* Given data *
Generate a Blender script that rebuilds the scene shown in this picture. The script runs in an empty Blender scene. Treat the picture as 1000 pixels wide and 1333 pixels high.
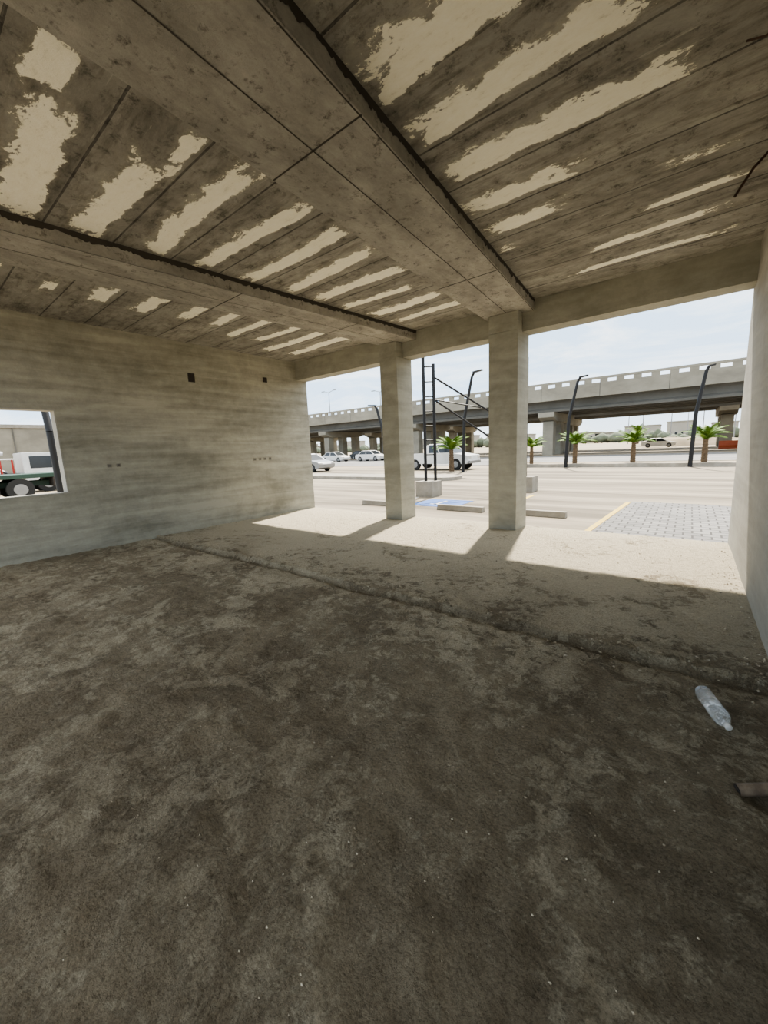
import bpy, math, random
from mathutils import Vector, Matrix, noise
random.seed(7)
scene = bpy.context.scene

# ------------------------------------------------------------------ materials
def new_mat(name):
    m = bpy.data.materials.new(name); m.use_nodes = True
    nt = m.node_tree
    return m, nt, nt.nodes['Principled BSDF']

def ds(c, k=0.45):
    l = .3 * c[0] + .59 * c[1] + .11 * c[2]
    return tuple(x * (1 - k) + l * k for x in c)

def coords(nt, scale=(1, 1, 1)):
    tc = nt.nodes.new('ShaderNodeTexCoord')
    mp = nt.nodes.new('ShaderNodeMapping')
    mp.inputs['Scale'].default_value = scale
    nt.links.new(tc.outputs['Object'], mp.inputs['Vector'])
    return mp.outputs['Vector']

def noise_n(nt, vec, scale, detail=8, rough=0.6, dist=0.0):
    n = nt.nodes.new('ShaderNodeTexNoise')
    n.inputs['Scale'].default_value = scale
    n.inputs['Detail'].default_value = detail
    n.inputs['Roughness'].default_value = rough
    n.inputs['Distortion'].default_value = dist
    nt.links.new(vec, n.inputs['Vector'])
    return n.outputs['Fac']

def ramp(nt, fac, stops):
    r = nt.nodes.new('ShaderNodeValToRGB')
    el = r.color_ramp.elements
    el[0].position = stops[0][0]; el[0].color = tuple(stops[0][1]) + (1,)
    el[1].position = stops[-1][0]; el[1].color = tuple(stops[-1][1]) + (1,)
    for p, c in stops[1:-1]:
        e = el.new(p); e.color = tuple(c) + (1,)
    nt.links.new(fac, r.inputs['Fac'])
    return r.outputs['Color']

def math_n(nt, op, a, b=None, c=None):
    m = nt.nodes.new('ShaderNodeMath'); m.operation = op
    for i, x in enumerate((a, b, c)):
        if x is None: continue
        if isinstance(x, (int, float)): m.inputs[i].default_value = x
        else: nt.links.new(x, m.inputs[i])
    return m.outputs[0]

def mix_n(nt, fac, a, b, blend='MIX'):
    m = nt.nodes.new('ShaderNodeMix'); m.data_type = 'RGBA'; m.blend_type = blend
    for s, x in ((m.inputs[0], fac), (m.inputs[6], a), (m.inputs[7], b)):
        if isinstance(x, (int, float)): s.default_value = x
        elif isinstance(x, tuple): s.default_value = x + (1,) if len(x) == 3 else x
        else: nt.links.new(x, s)
    return m.outputs[2]

def bump_n(nt, bsdf, h, strength=0.3, dist=0.02):
    b = nt.nodes.new('ShaderNodeBump')
    b.inputs['Strength'].default_value = strength
    b.inputs['Distance'].default_value = dist
    nt.links.new(h, b.inputs['Height'])
    nt.links.new(b.outputs['Normal'], bsdf.inputs['Normal'])

def maprange(nt, v, a, b, c, d):
    m = nt.nodes.new('ShaderNodeMapRange')
    m.inputs[1].default_value = a; m.inputs[2].default_value = b
    m.inputs[3].default_value = c; m.inputs[4].default_value = d
    nt.links.new(v, m.inputs[0]); return m.outputs[0]

def noisy(name, c1, c2, scale=3, rough=0.9, bump=0.3, bscale=40, stretch=(1, 1, 1), bd=0.01, lo=0.35, hi=0.65, metallic=0):
    m, nt, b = new_mat(name)
    v = coords(nt, stretch)
    f = noise_n(nt, v, scale, 10, 0.65)
    col = ramp(nt, f, [(lo, c1), (hi, c2)])
    nt.links.new(col, b.inputs['Base Color'])
    b.inputs['Roughness'].default_value = rough
    b.inputs['Metallic'].default_value = metallic
    if bump > 0:
        bump_n(nt, b, noise_n(nt, v, bscale, 6, 0.6), bump, bd)
    return m

def plain(name, c, rough=0.6, metallic=0.0, var=0.08):
    c1 = tuple(max(0, x * (1 - var)) for x in c); c2 = tuple(min(1, x * (1 + var)) for x in c)
    return noisy(name, c1, c2, 2.5, rough, 0, metallic=metallic)

def floor_mat():
    m, nt, b = new_mat('dusty_screed_floor')
    v = coords(nt)
    sep = nt.nodes.new('ShaderNodeSeparateXYZ'); nt.links.new(v, sep.inputs[0])
    n1 = noise_n(nt, v, 1.2, 7, 0.62, 1.0)
    n2 = noise_n(nt, v, 9.5, 13, 0.8, 0.5)
    n3 = noise_n(nt, v, 45, 6, 0.7)
    s = math_n(nt, 'ADD', math_n(nt, 'MULTIPLY', n1, 0.45), math_n(nt, 'MULTIPLY', n2, 0.55))
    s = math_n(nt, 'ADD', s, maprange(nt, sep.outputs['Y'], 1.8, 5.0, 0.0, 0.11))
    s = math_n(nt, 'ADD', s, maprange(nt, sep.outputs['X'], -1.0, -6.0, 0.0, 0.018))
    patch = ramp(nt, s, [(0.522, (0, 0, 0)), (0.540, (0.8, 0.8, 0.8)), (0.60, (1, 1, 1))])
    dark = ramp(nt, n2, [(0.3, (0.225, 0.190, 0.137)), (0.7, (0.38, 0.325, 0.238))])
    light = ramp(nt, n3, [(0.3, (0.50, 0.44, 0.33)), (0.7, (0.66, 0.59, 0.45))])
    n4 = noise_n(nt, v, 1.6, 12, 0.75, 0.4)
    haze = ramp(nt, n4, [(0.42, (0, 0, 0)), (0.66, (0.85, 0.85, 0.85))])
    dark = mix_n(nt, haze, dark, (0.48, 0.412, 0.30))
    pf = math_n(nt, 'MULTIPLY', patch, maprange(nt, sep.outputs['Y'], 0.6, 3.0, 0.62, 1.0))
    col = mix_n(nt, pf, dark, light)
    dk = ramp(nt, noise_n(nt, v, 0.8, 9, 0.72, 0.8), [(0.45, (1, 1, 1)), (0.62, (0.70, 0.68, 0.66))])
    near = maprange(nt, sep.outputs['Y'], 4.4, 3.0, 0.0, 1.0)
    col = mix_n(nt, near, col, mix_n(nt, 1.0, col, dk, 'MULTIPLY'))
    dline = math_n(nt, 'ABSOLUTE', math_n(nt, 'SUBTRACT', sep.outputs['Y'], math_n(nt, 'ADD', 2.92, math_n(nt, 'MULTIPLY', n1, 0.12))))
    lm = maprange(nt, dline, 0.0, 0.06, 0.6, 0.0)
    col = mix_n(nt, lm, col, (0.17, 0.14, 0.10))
    gr = ramp(nt, noise_n(nt, v, 80, 5, 0.85), [(0.32, (0.45, 0.44, 0.42)), (0.5, (0.98, 0.98, 0.98)), (0.68, (1.3, 1.3, 1.28))])
    gf = maprange(nt, sep.outputs['Y'], 4.8, 3.2, 0.3, 0.9)
    col = mix_n(nt, gf, col, gr, 'MULTIPLY')
    nt.links.new(col, b.inputs['Base Color'])
    b.inputs['Roughness'].default_value = 0.95
    b.inputs['Specular IOR Level'].default_value = 0.12
    h = math_n(nt, 'ADD', math_n(nt, 'MULTIPLY', n3, 0.5), math_n(nt, 'MULTIPLY', noise_n(nt, v, 12, 12, 0.78), 1.0))
    h = math_n(nt, 'ADD', h, math_n(nt, 'MULTIPLY', patch, -0.1))
    bump_n(nt, b, h, 1.0, 0.06)
    return m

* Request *
Reproduce the data above word for word from its first line through the line that holds "return tuple(x *", both ends included; skip pictures.

* Exercise answer *
Generate a Blender script that rebuilds the scene shown in this picture. The script runs in an empty Blender scene. Treat the picture as 1000 pixels wide and 1333 pixels high.
import bpy, math, random
from mathutils import Vector, Matrix, noise
random.seed(7)
scene = bpy.context.scene

# ------------------------------------------------------------------ materials
def new_mat(name):
    m = bpy.data.materials.new(name); m.use_nodes = True
    nt = m.node_tree
    return m, nt, nt.nodes['Principled BSDF']

def ds(c, k=0.45):
    l = .3 * c[0] + .59 * c[1] + .11 * c[2]
    return tuple(x * (1 - k) + l * k for x in c)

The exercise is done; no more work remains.